Mortgage News Buy To Let Mortgage Failure Could Hit Tenants

Written by Editorial Team
27 August 2008 / by Rebecca Sargent

As the mortgage and housing markets brace themselves for impending recession, it seems it is the buy to let mortgage market that has, so far, been hit the hardest by the credit crunch.

New statistics from the Council of Mortgage Lenders (CML) have revealed that there were only 144,600 new buy to let loans issued in the first half of 2008, down from 176,500 in the second half of 2007.

In fact, repossessions and missed payments in the buy to let mortgage sector are, according to the housing and homelessness charity Shelter, increasing twice as fast as all mortgages, thus putting tenants at just as much risk of repossession as mortgage holders.

And, according to Shelter, the number of repossessions in the buy to let market increased by100 per cent between the first half of 2007 and the first half of 2008, compared to 48 per cent across the rest of the mortgage market.

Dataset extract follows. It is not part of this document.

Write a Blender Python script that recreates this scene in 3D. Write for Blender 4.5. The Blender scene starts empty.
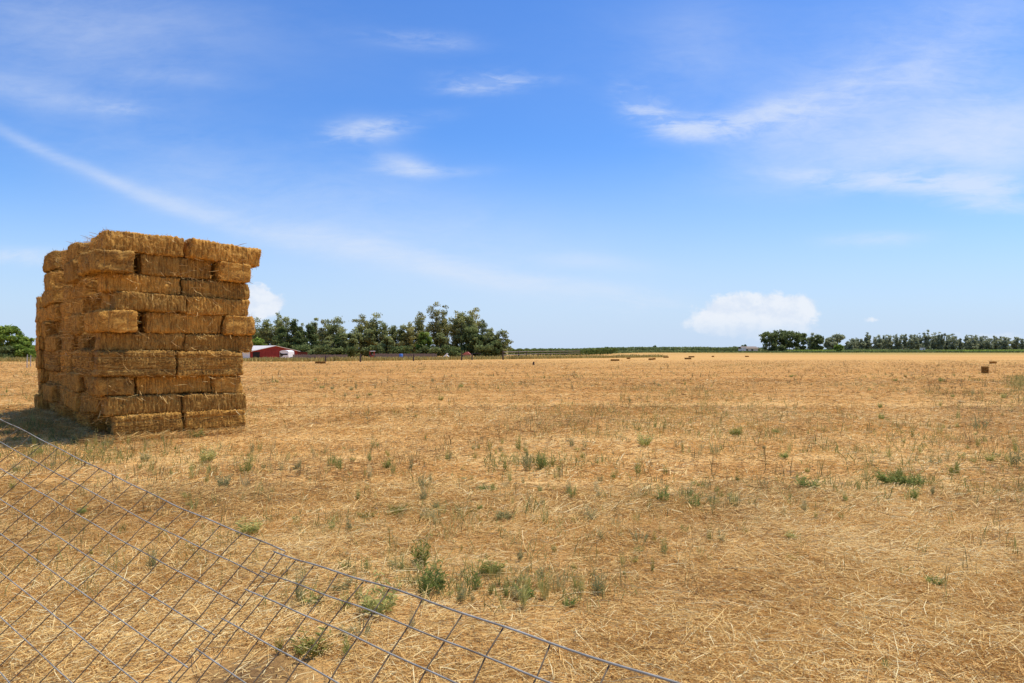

Speaking of the increase in repossessions, Adam Sampson, chief executive of Shelter, said: “These figures show the shadow of repossession is no longer just cast over homeowners, but also thousands of innocent renters who have no idea how close they are to eviction.

“Sadly, the impact of repossession can be even greater for tenants, who, despite paying rent on time, can find themselves with very few rights and the first they even know about it is when the bailiffs start banging on the door.”

Action is required, said Mr Sampson, proposing that, mortgage lenders take responsibility and ensure they inform both owners and tenants when taking action to repossess, so that tenants are aware they are about to get turned out.

Despite the news, the CML found that repossessions in the buy to let mortgage market were steady overall. Director general of the CML, Michael Coogan, comments: “The shortage of mortgage funding is creating similar problems for buy to let landlords as it did for other borrowers. However, we expect the rental market to remain underpinned by strong demand, partly because some people who would like to buy a home are being forced to carry on renting for now.”